#### [Written task]
Copy out every line that contains "small".

>> Start Material

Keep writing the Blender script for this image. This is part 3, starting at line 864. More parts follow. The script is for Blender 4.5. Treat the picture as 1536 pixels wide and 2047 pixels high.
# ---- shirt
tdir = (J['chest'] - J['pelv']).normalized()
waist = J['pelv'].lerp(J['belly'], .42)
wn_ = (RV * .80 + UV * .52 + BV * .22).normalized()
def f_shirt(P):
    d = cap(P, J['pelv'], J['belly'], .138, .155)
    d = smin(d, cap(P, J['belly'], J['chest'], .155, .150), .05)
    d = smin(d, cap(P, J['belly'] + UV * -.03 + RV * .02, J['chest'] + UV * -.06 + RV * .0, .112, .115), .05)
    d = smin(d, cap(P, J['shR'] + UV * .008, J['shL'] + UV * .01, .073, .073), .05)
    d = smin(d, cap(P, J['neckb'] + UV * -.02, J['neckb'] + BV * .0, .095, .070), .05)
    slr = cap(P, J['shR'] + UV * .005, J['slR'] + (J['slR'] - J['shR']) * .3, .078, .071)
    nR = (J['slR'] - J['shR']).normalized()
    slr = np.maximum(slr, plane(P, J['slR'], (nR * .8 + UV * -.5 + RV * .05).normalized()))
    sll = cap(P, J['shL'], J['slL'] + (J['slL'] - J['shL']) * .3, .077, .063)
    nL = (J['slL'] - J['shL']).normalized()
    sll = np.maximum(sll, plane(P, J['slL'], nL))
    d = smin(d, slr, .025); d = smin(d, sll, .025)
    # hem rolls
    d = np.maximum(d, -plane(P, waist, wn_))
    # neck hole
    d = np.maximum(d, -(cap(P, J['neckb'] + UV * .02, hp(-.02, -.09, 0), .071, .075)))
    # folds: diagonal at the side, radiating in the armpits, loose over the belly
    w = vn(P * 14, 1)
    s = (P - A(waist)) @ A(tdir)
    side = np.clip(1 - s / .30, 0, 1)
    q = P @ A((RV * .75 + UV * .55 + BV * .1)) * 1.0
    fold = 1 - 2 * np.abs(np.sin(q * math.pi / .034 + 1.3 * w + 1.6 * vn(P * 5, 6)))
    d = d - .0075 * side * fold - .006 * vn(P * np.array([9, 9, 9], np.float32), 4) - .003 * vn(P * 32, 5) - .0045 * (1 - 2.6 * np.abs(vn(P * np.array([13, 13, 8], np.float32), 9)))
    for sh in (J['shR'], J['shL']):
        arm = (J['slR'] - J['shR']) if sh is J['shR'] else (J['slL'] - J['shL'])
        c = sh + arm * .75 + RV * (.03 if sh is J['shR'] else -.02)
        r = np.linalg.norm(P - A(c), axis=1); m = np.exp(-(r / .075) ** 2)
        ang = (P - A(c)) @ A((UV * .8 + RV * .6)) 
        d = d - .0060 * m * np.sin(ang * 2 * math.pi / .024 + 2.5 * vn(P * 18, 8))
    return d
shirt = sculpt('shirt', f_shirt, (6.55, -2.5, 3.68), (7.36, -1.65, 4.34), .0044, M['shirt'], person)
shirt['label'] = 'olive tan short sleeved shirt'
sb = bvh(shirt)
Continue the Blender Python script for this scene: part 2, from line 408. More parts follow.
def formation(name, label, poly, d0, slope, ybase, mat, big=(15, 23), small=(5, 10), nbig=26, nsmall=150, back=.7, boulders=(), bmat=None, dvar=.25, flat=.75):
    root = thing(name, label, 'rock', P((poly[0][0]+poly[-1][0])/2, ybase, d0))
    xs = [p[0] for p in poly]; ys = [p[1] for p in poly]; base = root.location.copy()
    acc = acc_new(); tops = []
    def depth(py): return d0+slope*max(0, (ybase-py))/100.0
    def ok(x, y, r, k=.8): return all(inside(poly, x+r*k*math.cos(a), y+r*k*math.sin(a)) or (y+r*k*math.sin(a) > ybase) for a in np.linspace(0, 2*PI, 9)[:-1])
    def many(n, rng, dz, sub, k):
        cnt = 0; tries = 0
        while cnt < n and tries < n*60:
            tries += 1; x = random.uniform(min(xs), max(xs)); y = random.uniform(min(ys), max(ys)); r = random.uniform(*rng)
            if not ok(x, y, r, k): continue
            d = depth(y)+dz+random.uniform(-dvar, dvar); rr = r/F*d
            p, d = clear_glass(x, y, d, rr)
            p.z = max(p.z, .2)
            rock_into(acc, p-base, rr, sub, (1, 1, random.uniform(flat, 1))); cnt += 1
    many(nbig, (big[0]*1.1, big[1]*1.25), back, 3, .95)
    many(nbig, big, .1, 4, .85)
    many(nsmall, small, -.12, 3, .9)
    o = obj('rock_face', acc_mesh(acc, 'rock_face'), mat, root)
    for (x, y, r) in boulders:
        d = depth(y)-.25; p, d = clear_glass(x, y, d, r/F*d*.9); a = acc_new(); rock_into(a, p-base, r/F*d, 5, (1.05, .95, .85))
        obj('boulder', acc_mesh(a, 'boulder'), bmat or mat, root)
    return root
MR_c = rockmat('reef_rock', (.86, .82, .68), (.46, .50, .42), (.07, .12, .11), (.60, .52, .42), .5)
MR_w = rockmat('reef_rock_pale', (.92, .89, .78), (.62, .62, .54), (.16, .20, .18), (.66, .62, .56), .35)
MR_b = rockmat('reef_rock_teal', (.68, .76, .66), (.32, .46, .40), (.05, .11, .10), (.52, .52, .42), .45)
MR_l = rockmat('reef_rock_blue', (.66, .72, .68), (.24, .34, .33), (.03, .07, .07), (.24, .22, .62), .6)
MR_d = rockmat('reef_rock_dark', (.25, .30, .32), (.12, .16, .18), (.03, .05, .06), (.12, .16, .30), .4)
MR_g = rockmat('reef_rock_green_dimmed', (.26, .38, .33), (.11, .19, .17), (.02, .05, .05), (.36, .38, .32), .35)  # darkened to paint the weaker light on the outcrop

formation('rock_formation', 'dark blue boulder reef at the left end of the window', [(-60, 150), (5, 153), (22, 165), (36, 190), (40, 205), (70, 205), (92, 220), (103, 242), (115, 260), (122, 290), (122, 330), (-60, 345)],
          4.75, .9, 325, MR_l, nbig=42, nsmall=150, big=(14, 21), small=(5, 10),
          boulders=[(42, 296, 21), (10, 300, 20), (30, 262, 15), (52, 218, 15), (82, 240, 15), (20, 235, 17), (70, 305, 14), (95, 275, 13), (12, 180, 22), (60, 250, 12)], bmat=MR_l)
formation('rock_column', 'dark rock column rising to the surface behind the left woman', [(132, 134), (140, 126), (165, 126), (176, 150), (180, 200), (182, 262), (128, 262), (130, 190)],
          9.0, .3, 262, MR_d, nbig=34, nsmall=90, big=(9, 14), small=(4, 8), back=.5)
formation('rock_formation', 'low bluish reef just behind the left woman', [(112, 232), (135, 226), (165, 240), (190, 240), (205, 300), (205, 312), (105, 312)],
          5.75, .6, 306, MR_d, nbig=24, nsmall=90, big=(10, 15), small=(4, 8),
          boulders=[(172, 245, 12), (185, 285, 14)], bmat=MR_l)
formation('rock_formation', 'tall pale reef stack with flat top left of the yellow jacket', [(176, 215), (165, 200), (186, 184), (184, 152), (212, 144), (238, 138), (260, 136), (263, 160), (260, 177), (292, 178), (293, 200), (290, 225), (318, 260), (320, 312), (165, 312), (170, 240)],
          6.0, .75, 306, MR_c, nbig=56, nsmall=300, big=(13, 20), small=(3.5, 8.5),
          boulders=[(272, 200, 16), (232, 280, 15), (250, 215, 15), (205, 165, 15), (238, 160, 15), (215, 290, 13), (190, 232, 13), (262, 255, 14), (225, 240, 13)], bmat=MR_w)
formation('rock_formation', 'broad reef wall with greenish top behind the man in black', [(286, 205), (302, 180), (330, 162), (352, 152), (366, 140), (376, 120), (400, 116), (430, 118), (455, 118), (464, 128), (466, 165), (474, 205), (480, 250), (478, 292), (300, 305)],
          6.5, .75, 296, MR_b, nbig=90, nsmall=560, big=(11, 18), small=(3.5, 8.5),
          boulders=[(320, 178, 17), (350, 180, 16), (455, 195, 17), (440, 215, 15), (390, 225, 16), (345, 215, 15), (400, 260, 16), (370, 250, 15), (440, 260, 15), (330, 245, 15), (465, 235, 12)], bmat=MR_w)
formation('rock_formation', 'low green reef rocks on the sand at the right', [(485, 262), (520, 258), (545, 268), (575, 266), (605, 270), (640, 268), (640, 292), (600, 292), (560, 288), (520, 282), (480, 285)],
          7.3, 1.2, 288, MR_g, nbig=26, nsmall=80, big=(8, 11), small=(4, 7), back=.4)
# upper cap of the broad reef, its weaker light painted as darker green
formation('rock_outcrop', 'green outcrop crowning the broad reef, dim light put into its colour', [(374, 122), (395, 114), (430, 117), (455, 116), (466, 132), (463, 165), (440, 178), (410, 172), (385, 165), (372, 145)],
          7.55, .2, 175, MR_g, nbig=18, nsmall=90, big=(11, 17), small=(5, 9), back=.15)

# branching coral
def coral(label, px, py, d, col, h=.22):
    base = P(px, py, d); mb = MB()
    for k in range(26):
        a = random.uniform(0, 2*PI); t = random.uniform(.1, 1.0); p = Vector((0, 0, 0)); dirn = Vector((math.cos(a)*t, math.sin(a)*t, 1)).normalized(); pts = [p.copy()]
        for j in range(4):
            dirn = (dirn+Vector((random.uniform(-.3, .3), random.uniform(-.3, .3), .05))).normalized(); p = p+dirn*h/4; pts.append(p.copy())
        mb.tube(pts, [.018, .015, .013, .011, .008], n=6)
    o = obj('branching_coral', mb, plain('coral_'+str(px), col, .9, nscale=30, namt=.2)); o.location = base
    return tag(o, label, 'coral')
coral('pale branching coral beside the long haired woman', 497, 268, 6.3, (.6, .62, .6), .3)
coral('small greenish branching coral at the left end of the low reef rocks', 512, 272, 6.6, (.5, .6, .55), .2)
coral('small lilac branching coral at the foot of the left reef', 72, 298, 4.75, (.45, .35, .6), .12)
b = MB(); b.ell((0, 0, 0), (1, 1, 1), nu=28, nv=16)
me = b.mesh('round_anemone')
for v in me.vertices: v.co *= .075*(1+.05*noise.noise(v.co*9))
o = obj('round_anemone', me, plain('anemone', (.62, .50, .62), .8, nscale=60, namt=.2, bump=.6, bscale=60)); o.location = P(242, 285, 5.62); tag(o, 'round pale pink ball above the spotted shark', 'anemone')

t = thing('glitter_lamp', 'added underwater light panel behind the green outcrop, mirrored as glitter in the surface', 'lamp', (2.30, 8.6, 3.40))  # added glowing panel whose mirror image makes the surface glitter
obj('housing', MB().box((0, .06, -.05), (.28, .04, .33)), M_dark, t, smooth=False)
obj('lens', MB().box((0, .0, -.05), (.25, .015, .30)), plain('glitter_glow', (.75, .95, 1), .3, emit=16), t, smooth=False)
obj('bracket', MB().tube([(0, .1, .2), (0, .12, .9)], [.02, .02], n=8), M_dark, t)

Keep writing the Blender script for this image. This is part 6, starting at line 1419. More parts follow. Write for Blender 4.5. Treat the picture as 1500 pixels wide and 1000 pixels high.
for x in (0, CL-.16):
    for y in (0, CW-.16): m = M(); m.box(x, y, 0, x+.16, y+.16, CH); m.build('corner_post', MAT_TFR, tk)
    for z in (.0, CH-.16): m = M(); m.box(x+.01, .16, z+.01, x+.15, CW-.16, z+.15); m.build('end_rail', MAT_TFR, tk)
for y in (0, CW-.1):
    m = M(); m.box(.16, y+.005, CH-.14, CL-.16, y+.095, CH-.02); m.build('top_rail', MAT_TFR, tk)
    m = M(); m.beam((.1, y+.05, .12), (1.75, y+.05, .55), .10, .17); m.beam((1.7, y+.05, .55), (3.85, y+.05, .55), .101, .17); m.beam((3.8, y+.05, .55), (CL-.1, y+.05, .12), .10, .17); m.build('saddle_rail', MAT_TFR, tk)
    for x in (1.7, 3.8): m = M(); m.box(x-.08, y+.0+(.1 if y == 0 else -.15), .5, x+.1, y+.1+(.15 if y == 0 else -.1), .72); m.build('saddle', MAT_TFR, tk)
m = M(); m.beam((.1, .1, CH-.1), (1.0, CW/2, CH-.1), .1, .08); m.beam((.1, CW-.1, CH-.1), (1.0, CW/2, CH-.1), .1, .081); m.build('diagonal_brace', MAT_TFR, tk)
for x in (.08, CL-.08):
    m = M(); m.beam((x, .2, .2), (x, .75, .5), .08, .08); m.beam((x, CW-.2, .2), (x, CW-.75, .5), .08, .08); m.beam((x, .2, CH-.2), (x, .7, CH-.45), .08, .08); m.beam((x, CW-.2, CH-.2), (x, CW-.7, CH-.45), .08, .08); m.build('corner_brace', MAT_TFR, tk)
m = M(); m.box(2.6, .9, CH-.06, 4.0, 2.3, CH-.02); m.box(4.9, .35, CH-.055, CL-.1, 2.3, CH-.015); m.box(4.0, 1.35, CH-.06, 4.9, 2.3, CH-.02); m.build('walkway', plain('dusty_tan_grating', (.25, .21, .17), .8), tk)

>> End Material

#### [Task output]
def formation(name, label, poly, d0, slope, ybase, mat, big=(15, 23), small=(5, 10), nbig=26, nsmall=150, back=.7, boulders=(), bmat=None, dvar=.25, flat=.75):
    many(nsmall, small, -.12, 3, .9)
          4.75, .9, 325, MR_l, nbig=42, nsmall=150, big=(14, 21), small=(5, 10),
          9.0, .3, 262, MR_d, nbig=34, nsmall=90, big=(9, 14), small=(4, 8), back=.5)
          5.75, .6, 306, MR_d, nbig=24, nsmall=90, big=(10, 15), small=(4, 8),
          6.0, .75, 306, MR_c, nbig=56, nsmall=300, big=(13, 20), small=(3.5, 8.5),
          6.5, .75, 296, MR_b, nbig=90, nsmall=560, big=(11, 18), small=(3.5, 8.5),
          7.3, 1.2, 288, MR_g, nbig=26, nsmall=80, big=(8, 11), small=(4, 7), back=.4)
          7.55, .2, 175, MR_g, nbig=18, nsmall=90, big=(11, 17), small=(5, 9), back=.15)
coral('small greenish branching coral at the left end of the low reef rocks', 512, 272, 6.6, (.5, .6, .55), .2)
coral('small lilac branching coral at the foot of the left reef', 72, 298, 4.75, (.45, .35, .6), .12)